§ Task goal: Reproduce the lines of the material exactly, excluding every image.

§ Data:

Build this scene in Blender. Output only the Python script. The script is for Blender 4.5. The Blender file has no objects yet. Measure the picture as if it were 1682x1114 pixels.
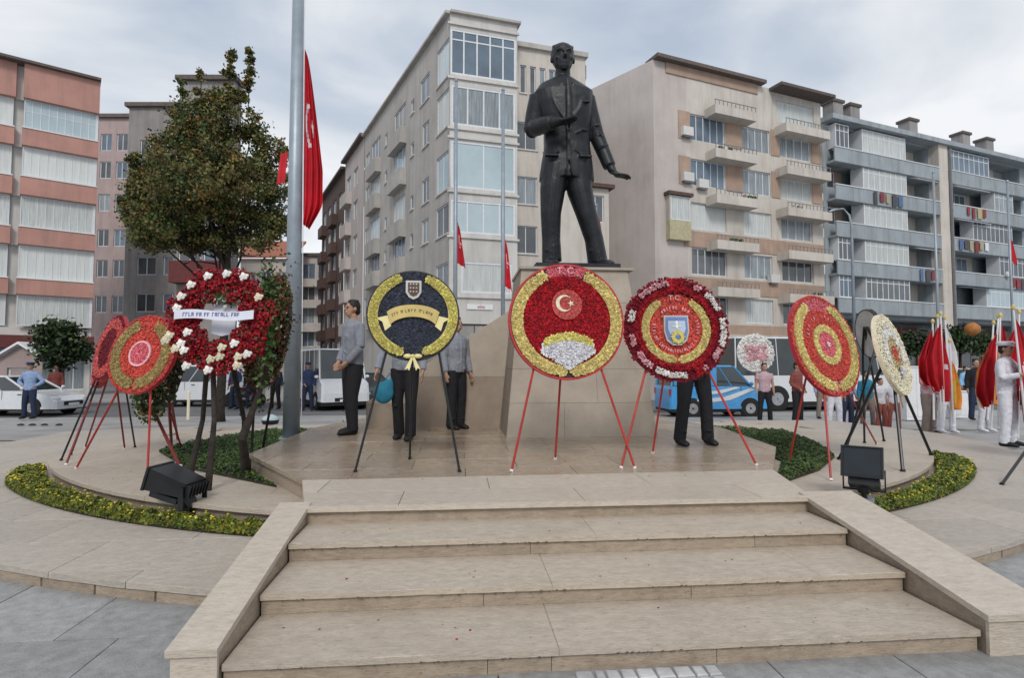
import bpy, bmesh, math, random
import numpy as np
from mathutils import Vector, Matrix, Euler
random.seed(7); rng = np.random.default_rng(7)
R = math.radians
SC = bpy.context.scene
COL = SC.collection

# ------------------------------------------------------------------ camera
CAM = Vector((0, 0, 1.34)); YAW = R(5.2); PITCH = R(2.62); FOC = 940.0
cd = bpy.data.cameras.new('camera'); cam = bpy.data.objects.new('camera', cd); COL.objects.link(cam)
cam.location = CAM; cam.rotation_euler = (R(90) + PITCH, 0, -YAW)
cd.sensor_width = 36; cd.lens = 36 * FOC / 1682; cd.clip_start = .05; cd.clip_end = 3000
SC.camera = cam
# ------------------------------------------------------------------ sky
w = bpy.data.worlds.new('World'); SC.world = w; w.use_nodes = True
nt = w.node_tree; nt.nodes.clear()
def N(nt, t, **k):
    n = nt.nodes.new(t)
    for a, b in k.items(): setattr(n, a, b)
    return n
out = N(nt, 'ShaderNodeOutputWorld'); bg = N(nt, 'ShaderNodeBackground'); bg.inputs[1].default_value = .1
sky = N(nt, 'ShaderNodeTexSky', sky_type='NISHITA', sun_disc=False)
sky.sun_elevation = R(40); sky.sun_rotation = R(184); sky.air_density = 1.2; sky.dust_density = 2
tc = N(nt, 'ShaderNodeTexCoord'); mp = N(nt, 'ShaderNodeMapping'); mp.inputs['Scale'].default_value = (1, 1, 2.6)
nz = N(nt, 'ShaderNodeTexNoise'); nz.inputs['Scale'].default_value = 2.1; nz.inputs['Detail'].default_value = 7; nz.inputs['Roughness'].default_value = .5; nz.inputs['Distortion'].default_value = .3
mp.inputs['Location'].default_value = (1.7, .6, .35)
cr = N(nt, 'ShaderNodeValToRGB')
for i, (p, c) in enumerate([(.32, (3.8, 4.4, 5.3)), (.44, (4.9, 5.35, 6.0)), (.53, (6.2, 6.45, 6.8)), (.64, (7.6, 7.65, 7.8))]):
    e = cr.color_ramp.elements[i] if i < 2 else cr.color_ramp.elements.new(p)
    e.position = p; e.color = (c[0] / 10, c[1] / 10, c[2] / 10, 1)
vm = N(nt, 'ShaderNodeVectorMath', operation='SCALE'); vm.inputs[3].default_value = 10
mx = N(nt, 'ShaderNodeMix', data_type='RGBA'); mx.inputs[0].default_value = .9
L = nt.links.new
L(tc.outputs['Generated'], mp.inputs[0]); L(mp.outputs[0], nz.inputs['Vector']); L(nz.outputs['Fac'], cr.inputs[0])
L(cr.outputs[0], vm.inputs[0]); L(sky.outputs[0], mx.inputs[6]); L(vm.outputs[0], mx.inputs[7]); L(mx.outputs[2], bg.inputs[0]); L(bg.outputs[0], out.inputs[0])
# ------------------------------------------------------------------ sun (overcast)
sd = bpy.data.lights.new('sun', 'SUN'); sun = bpy.data.objects.new('sun', sd); COL.objects.link(sun)
sd.energy = 1.25; sd.angle = R(16); sd.color = (1, .95, .88); sun.rotation_euler = (R(50), 0, R(-4))
SC.view_settings.view_transform = 'Standard'; SC.view_settings.look = 'None'; SC.view_settings.exposure = .36; SC.view_settings.gamma = 1
SC.view_settings.use_curve_mapping = False

# ------------------------------------------------------------------ geometry of the view, for measuring places
_r = Vector((math.cos(YAW), -math.sin(YAW), 0)); _fh = Vector((math.sin(YAW), math.cos(YAW), 0)); _z = Vector((0, 0, 1))
_f = _fh * math.cos(PITCH) + _z * math.sin(PITCH); _u = -_fh * math.sin(PITCH) + _z * math.cos(PITCH)
def ray(x, y): return _f + _r * ((x - 841) / FOC) + _u * ((557 - y) / FOC)
def on(x, y, z): d = ray(x, y); return CAM + d * ((z - CAM.z) / d.z)
def at(x, y, Y): d = ray(x, y); return CAM + d * (Y / d.y)
def cl(lat, dep, z=0): v = _r * lat + _fh * dep; return Vector((v.x, v.y, z))
def gz(y):
    if y < 8.5: return 0.0
    if y > 20: return -.5
    return -.5 * (y - 8.5) / 11.5
def ground_hit(px, py):
    z = -.25
    for _ in range(25): p = on(px, py, z); z = gz(p.y)
    return Vector((p.x, p.y, z))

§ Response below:
Build this scene in Blender. Output only the Python script. The script is for Blender 4.5. The Blender file has no objects yet. Measure the picture as if it were 1682x1114 pixels.
import bpy, bmesh, math, random
import numpy as np
from mathutils import Vector, Matrix, Euler
random.seed(7); rng = np.random.default_rng(7)
R = math.radians
SC = bpy.context.scene
COL = SC.collection

# ------------------------------------------------------------------ camera
CAM = Vector((0, 0, 1.34)); YAW = R(5.2); PITCH = R(2.62); FOC = 940.0
cd = bpy.data.cameras.new('camera'); cam = bpy.data.objects.new('camera', cd); COL.objects.link(cam)
cam.location = CAM; cam.rotation_euler = (R(90) + PITCH, 0, -YAW)
cd.sensor_width = 36; cd.lens = 36 * FOC / 1682; cd.clip_start = .05; cd.clip_end = 3000
SC.camera = cam
# ------------------------------------------------------------------ sky
w = bpy.data.worlds.new('World'); SC.world = w; w.use_nodes = True
nt = w.node_tree; nt.nodes.clear()
def N(nt, t, **k):
    n = nt.nodes.new(t)
    for a, b in k.items(): setattr(n, a, b)
    return n
out = N(nt, 'ShaderNodeOutputWorld'); bg = N(nt, 'ShaderNodeBackground'); bg.inputs[1].default_value = .1
sky = N(nt, 'ShaderNodeTexSky', sky_type='NISHITA', sun_disc=False)
sky.sun_elevation = R(40); sky.sun_rotation = R(184); sky.air_density = 1.2; sky.dust_density = 2
tc = N(nt, 'ShaderNodeTexCoord'); mp = N(nt, 'ShaderNodeMapping'); mp.inputs['Scale'].default_value = (1, 1, 2.6)
nz = N(nt, 'ShaderNodeTexNoise'); nz.inputs['Scale'].default_value = 2.1; nz.inputs['Detail'].default_value = 7; nz.inputs['Roughness'].default_value = .5; nz.inputs['Distortion'].default_value = .3
mp.inputs['Location'].default_value = (1.7, .6, .35)
cr = N(nt, 'ShaderNodeValToRGB')
for i, (p, c) in enumerate([(.32, (3.8, 4.4, 5.3)), (.44, (4.9, 5.35, 6.0)), (.53, (6.2, 6.45, 6.8)), (.64, (7.6, 7.65, 7.8))]):
    e = cr.color_ramp.elements[i] if i < 2 else cr.color_ramp.elements.new(p)
    e.position = p; e.color = (c[0] / 10, c[1] / 10, c[2] / 10, 1)
vm = N(nt, 'ShaderNodeVectorMath', operation='SCALE'); vm.inputs[3].default_value = 10
mx = N(nt, 'ShaderNodeMix', data_type='RGBA'); mx.inputs[0].default_value = .9
L = nt.links.new
L(tc.outputs['Generated'], mp.inputs[0]); L(mp.outputs[0], nz.inputs['Vector']); L(nz.outputs['Fac'], cr.inputs[0])
L(cr.outputs[0], vm.inputs[0]); L(sky.outputs[0], mx.inputs[6]); L(vm.outputs[0], mx.inputs[7]); L(mx.outputs[2], bg.inputs[0]); L(bg.outputs[0], out.inputs[0])
# ------------------------------------------------------------------ sun (overcast)
sd = bpy.data.lights.new('sun', 'SUN'); sun = bpy.data.objects.new('sun', sd); COL.objects.link(sun)
sd.energy = 1.25; sd.angle = R(16); sd.color = (1, .95, .88); sun.rotation_euler = (R(50), 0, R(-4))
SC.view_settings.view_transform = 'Standard'; SC.view_settings.look = 'None'; SC.view_settings.exposure = .36; SC.view_settings.gamma = 1
SC.view_settings.use_curve_mapping = False

# ------------------------------------------------------------------ geometry of the view, for measuring places
_r = Vector((math.cos(YAW), -math.sin(YAW), 0)); _fh = Vector((math.sin(YAW), math.cos(YAW), 0)); _z = Vector((0, 0, 1))
_f = _fh * math.cos(PITCH) + _z * math.sin(PITCH); _u = -_fh * math.sin(PITCH) + _z * math.cos(PITCH)
def ray(x, y): return _f + _r * ((x - 841) / FOC) + _u * ((557 - y) / FOC)
def on(x, y, z): d = ray(x, y); return CAM + d * ((z - CAM.z) / d.z)
def at(x, y, Y): d = ray(x, y); return CAM + d * (Y / d.y)
def cl(lat, dep, z=0): v = _r * lat + _fh * dep; return Vector((v.x, v.y, z))
def gz(y):
    if y < 8.5: return 0.0
    if y > 20: return -.5
    return -.5 * (y - 8.5) / 11.5
def ground_hit(px, py):
    z = -.25
    for _ in range(25): p = on(px, py, z); z = gz(p.y)
    return Vector((p.x, p.y, z))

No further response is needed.